> Directions
Under this task are some entries; return every one of them exactly.

> Material provided
»»
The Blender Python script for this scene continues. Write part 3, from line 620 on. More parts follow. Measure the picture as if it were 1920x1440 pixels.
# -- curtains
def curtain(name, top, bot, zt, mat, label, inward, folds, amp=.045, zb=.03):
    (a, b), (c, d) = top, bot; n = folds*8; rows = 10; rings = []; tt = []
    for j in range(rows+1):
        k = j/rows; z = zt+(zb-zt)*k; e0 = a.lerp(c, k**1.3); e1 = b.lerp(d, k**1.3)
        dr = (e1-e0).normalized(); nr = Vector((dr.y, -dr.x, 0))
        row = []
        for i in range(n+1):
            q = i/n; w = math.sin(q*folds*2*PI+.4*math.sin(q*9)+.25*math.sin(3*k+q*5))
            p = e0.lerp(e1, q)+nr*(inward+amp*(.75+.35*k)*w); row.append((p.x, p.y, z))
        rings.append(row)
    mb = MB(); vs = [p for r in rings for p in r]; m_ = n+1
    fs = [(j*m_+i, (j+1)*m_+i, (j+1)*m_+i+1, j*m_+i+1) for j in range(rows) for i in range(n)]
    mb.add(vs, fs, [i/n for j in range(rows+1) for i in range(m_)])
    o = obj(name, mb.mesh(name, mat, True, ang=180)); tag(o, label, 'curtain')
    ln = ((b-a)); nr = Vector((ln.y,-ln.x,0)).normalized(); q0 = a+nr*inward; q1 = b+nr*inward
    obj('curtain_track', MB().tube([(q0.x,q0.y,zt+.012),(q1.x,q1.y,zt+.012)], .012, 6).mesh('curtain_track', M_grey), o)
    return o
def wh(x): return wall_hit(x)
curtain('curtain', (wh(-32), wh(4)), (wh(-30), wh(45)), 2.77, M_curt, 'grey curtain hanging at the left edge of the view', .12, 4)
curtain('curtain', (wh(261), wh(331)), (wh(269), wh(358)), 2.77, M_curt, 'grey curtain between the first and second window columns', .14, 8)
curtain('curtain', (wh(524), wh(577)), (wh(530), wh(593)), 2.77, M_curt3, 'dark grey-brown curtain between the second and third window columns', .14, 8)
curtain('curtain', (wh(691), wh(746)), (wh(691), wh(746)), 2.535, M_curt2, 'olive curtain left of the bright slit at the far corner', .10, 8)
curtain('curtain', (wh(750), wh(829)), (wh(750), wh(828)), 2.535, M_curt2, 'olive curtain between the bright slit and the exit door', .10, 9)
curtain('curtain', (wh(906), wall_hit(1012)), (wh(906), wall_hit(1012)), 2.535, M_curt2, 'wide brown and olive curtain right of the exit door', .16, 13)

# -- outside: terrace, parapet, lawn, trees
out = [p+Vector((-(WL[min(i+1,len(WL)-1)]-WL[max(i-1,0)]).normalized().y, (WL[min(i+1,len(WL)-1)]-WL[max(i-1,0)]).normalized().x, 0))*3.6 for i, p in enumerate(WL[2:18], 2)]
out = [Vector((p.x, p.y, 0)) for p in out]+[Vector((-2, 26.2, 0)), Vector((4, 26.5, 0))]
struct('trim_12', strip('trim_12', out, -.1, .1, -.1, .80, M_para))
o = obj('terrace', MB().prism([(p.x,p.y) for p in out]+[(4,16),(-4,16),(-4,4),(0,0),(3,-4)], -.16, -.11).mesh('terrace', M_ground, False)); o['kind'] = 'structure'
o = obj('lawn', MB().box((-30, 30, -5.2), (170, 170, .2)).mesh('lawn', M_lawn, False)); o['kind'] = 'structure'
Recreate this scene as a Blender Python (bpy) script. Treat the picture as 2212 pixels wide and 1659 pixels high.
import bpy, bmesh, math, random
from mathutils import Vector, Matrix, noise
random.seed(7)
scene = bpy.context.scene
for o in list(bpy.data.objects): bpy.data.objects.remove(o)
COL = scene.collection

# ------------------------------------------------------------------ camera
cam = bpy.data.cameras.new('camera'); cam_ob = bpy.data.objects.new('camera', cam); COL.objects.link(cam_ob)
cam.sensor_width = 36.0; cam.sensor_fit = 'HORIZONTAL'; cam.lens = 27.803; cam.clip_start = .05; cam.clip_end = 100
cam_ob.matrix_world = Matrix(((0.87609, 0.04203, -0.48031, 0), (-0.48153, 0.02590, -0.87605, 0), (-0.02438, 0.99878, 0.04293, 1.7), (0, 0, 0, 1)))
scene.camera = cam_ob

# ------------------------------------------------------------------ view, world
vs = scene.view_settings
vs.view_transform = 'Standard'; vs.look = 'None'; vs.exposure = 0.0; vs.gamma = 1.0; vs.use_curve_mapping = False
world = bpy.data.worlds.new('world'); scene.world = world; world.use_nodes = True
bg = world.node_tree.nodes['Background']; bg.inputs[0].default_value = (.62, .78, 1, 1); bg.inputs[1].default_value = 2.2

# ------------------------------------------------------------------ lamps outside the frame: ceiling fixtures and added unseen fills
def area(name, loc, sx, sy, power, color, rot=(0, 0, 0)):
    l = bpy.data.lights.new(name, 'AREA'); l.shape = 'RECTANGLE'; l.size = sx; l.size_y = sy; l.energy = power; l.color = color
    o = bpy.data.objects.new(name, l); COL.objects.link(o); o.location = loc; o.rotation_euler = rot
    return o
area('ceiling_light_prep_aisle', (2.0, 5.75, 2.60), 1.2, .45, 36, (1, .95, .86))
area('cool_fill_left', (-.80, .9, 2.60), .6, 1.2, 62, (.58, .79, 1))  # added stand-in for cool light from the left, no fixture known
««
> Output for this task
The Blender Python script for this scene continues. Write part 3, from line 620 on. More parts follow. Measure the picture as if it were 1920x1440 pixels.
# -- curtains
def curtain(name, top, bot, zt, mat, label, inward, folds, amp=.045, zb=.03):
    (a, b), (c, d) = top, bot; n = folds*8; rows = 10; rings = []; tt = []
    for j in range(rows+1):
        k = j/rows; z = zt+(zb-zt)*k; e0 = a.lerp(c, k**1.3); e1 = b.lerp(d, k**1.3)
        dr = (e1-e0).normalized(); nr = Vector((dr.y, -dr.x, 0))
        row = []
        for i in range(n+1):
            q = i/n; w = math.sin(q*folds*2*PI+.4*math.sin(q*9)+.25*math.sin(3*k+q*5))
            p = e0.lerp(e1, q)+nr*(inward+amp*(.75+.35*k)*w); row.append((p.x, p.y, z))
        rings.append(row)
    mb = MB(); vs = [p for r in rings for p in r]; m_ = n+1
    fs = [(j*m_+i, (j+1)*m_+i, (j+1)*m_+i+1, j*m_+i+1) for j in range(rows) for i in range(n)]
    mb.add(vs, fs, [i/n for j in range(rows+1) for i in range(m_)])
    o = obj(name, mb.mesh(name, mat, True, ang=180)); tag(o, label, 'curtain')
    ln = ((b-a)); nr = Vector((ln.y,-ln.x,0)).normalized(); q0 = a+nr*inward; q1 = b+nr*inward
    obj('curtain_track', MB().tube([(q0.x,q0.y,zt+.012),(q1.x,q1.y,zt+.012)], .012, 6).mesh('curtain_track', M_grey), o)
    return o
def wh(x): return wall_hit(x)
curtain('curtain', (wh(-32), wh(4)), (wh(-30), wh(45)), 2.77, M_curt, 'grey curtain hanging at the left edge of the view', .12, 4)
curtain('curtain', (wh(261), wh(331)), (wh(269), wh(358)), 2.77, M_curt, 'grey curtain between the first and second window columns', .14, 8)
curtain('curtain', (wh(524), wh(577)), (wh(530), wh(593)), 2.77, M_curt3, 'dark grey-brown curtain between the second and third window columns', .14, 8)
curtain('curtain', (wh(691), wh(746)), (wh(691), wh(746)), 2.535, M_curt2, 'olive curtain left of the bright slit at the far corner', .10, 8)
curtain('curtain', (wh(750), wh(829)), (wh(750), wh(828)), 2.535, M_curt2, 'olive curtain between the bright slit and the exit door', .10, 9)
curtain('curtain', (wh(906), wall_hit(1012)), (wh(906), wall_hit(1012)), 2.535, M_curt2, 'wide brown and olive curtain right of the exit door', .16, 13)

# -- outside: terrace, parapet, lawn, trees
out = [p+Vector((-(WL[min(i+1,len(WL)-1)]-WL[max(i-1,0)]).normalized().y, (WL[min(i+1,len(WL)-1)]-WL[max(i-1,0)]).normalized().x, 0))*3.6 for i, p in enumerate(WL[2:18], 2)]
out = [Vector((p.x, p.y, 0)) for p in out]+[Vector((-2, 26.2, 0)), Vector((4, 26.5, 0))]
struct('trim_12', strip('trim_12', out, -.1, .1, -.1, .80, M_para))
o = obj('terrace', MB().prism([(p.x,p.y) for p in out]+[(4,16),(-4,16),(-4,4),(0,0),(3,-4)], -.16, -.11).mesh('terrace', M_ground, False)); o['kind'] = 'structure'
o = obj('lawn', MB().box((-30, 30, -5.2), (170, 170, .2)).mesh('lawn', M_lawn, False)); o['kind'] = 'structure'
Recreate this scene as a Blender Python (bpy) script. Treat the picture as 2212 pixels wide and 1659 pixels high.
import bpy, bmesh, math, random
from mathutils import Vector, Matrix, noise
random.seed(7)
scene = bpy.context.scene
for o in list(bpy.data.objects): bpy.data.objects.remove(o)
COL = scene.collection

# ------------------------------------------------------------------ camera
cam = bpy.data.cameras.new('camera'); cam_ob = bpy.data.objects.new('camera', cam); COL.objects.link(cam_ob)
cam.sensor_width = 36.0; cam.sensor_fit = 'HORIZONTAL'; cam.lens = 27.803; cam.clip_start = .05; cam.clip_end = 100
cam_ob.matrix_world = Matrix(((0.87609, 0.04203, -0.48031, 0), (-0.48153, 0.02590, -0.87605, 0), (-0.02438, 0.99878, 0.04293, 1.7), (0, 0, 0, 1)))
scene.camera = cam_ob

# ------------------------------------------------------------------ view, world
vs = scene.view_settings
vs.view_transform = 'Standard'; vs.look = 'None'; vs.exposure = 0.0; vs.gamma = 1.0; vs.use_curve_mapping = False
world = bpy.data.worlds.new('world'); scene.world = world; world.use_nodes = True
bg = world.node_tree.nodes['Background']; bg.inputs[0].default_value = (.62, .78, 1, 1); bg.inputs[1].default_value = 2.2

# ------------------------------------------------------------------ lamps outside the frame: ceiling fixtures and added unseen fills
def area(name, loc, sx, sy, power, color, rot=(0, 0, 0)):
    l = bpy.data.lights.new(name, 'AREA'); l.shape = 'RECTANGLE'; l.size = sx; l.size_y = sy; l.energy = power; l.color = color
    o = bpy.data.objects.new(name, l); COL.objects.link(o); o.location = loc; o.rotation_euler = rot
    return o
area('ceiling_light_prep_aisle', (2.0, 5.75, 2.60), 1.2, .45, 36, (1, .95, .86))
area('cool_fill_left', (-.80, .9, 2.60), .6, 1.2, 62, (.58, .79, 1))  # added stand-in for cool light from the left, no fixture known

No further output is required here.